I would suggest in your heart of hearts, think about what you like and don’t like about your RN job, and then what you can do to mitigate the parts that are exhausting or boring etc. My guess is that the horses are calling because you have hit a bit of a wall in your experience as a nurse, maybe you have been doing it long enough now that you are getting a bit bored or tired. Maybe there is some way you can alter either your work situation, or go work somewhere else, or find a new niche in the health industry that has better hours or something.

You could possibly also take a leave of absence from your job for a season or even a year, and try out the riding student lifestyle. Or do an intensive training session with someone, that you pay for. But I would be very very cautious about just dropping a good career that you have invested time and money into.

The other thing is that people give chances to kids in their late teens/ early 20s who are grateful, hard working, seem like they are on the way up. I think it would be very different to go back into horses at let’s say 30 or 35, as a permanent groom. The professionals your own age will have moved on further, and will be mentoring new 18 year olds.

Thank you everyone commenting! I’m only 23 and have been nursing for a year now. Even as a nurse I can’t really afford to have a horse in a training program and show without working all the crazy hours… preventing me from showing. Considering just taking 6 months off and going to another internship

Think carefully about what the poster above said … the difference between horses as a horse professional, and horses as an amateur.
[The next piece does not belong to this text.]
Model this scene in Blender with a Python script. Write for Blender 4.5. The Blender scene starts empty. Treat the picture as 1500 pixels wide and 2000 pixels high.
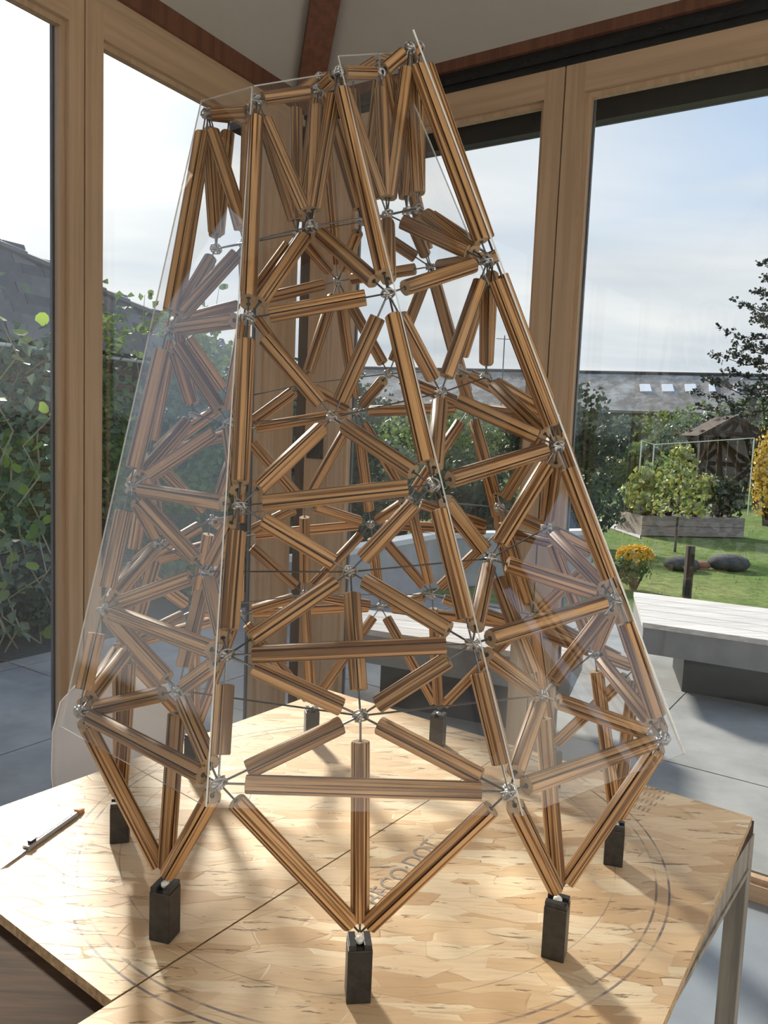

A horse professional has very similar stresses and pressures to nursing, if you think about it. Too much to do and not enough time to do it. Uncontrollable hours. Competing priorities. Craziness, of schedules and people, and horses, too. Etc. Not able to enjoy what you like most about it because of the pressure to take care of every detail.
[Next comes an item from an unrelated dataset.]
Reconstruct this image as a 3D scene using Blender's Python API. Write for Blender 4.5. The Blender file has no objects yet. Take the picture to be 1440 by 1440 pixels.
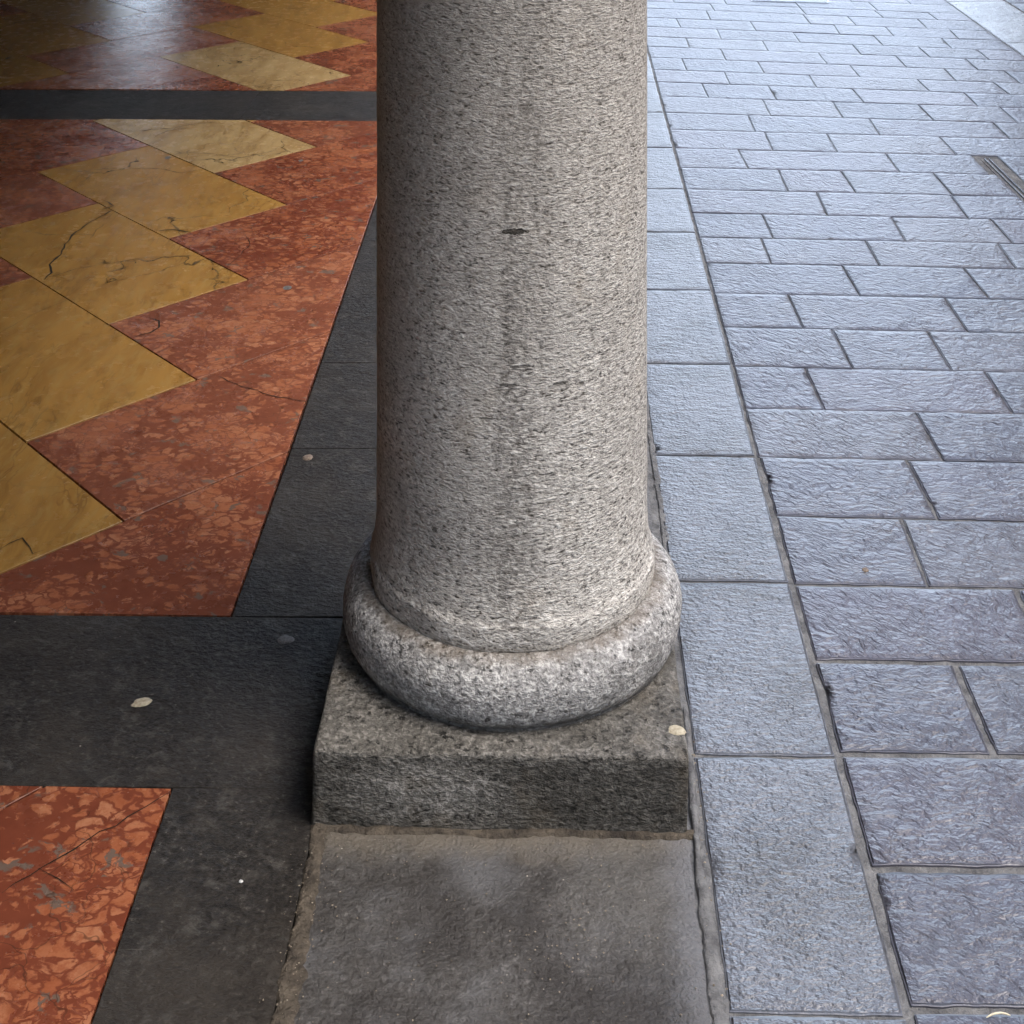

So being a horse professional may not be what you think it will be. Although you do have prior experience, believe me when I say that working life after 22 is very different from working life before that age, regardless of the field, and the difference grows with every year. Fewer highs and greater weight of responsibility, mainly.

You’ve put in your first year of nursing so that should help your future options - less than a year and it makes you not the first choice for employers because they think you won’t stay, and replacing positions is expensive and hard. Whatever you do remember that you have lots of time ahead of you and that every decision you make now counts far more heavily in your future than it ever did before.

If you take 6 months off for horses professionally it might help you make a decision. But do realize that you are in a large and crowded boat, as you’ll see from the many replies still to come. The decisions between a barn life and a “real” life can be hard, because doing both to the max is not realistic, so a choice must be made.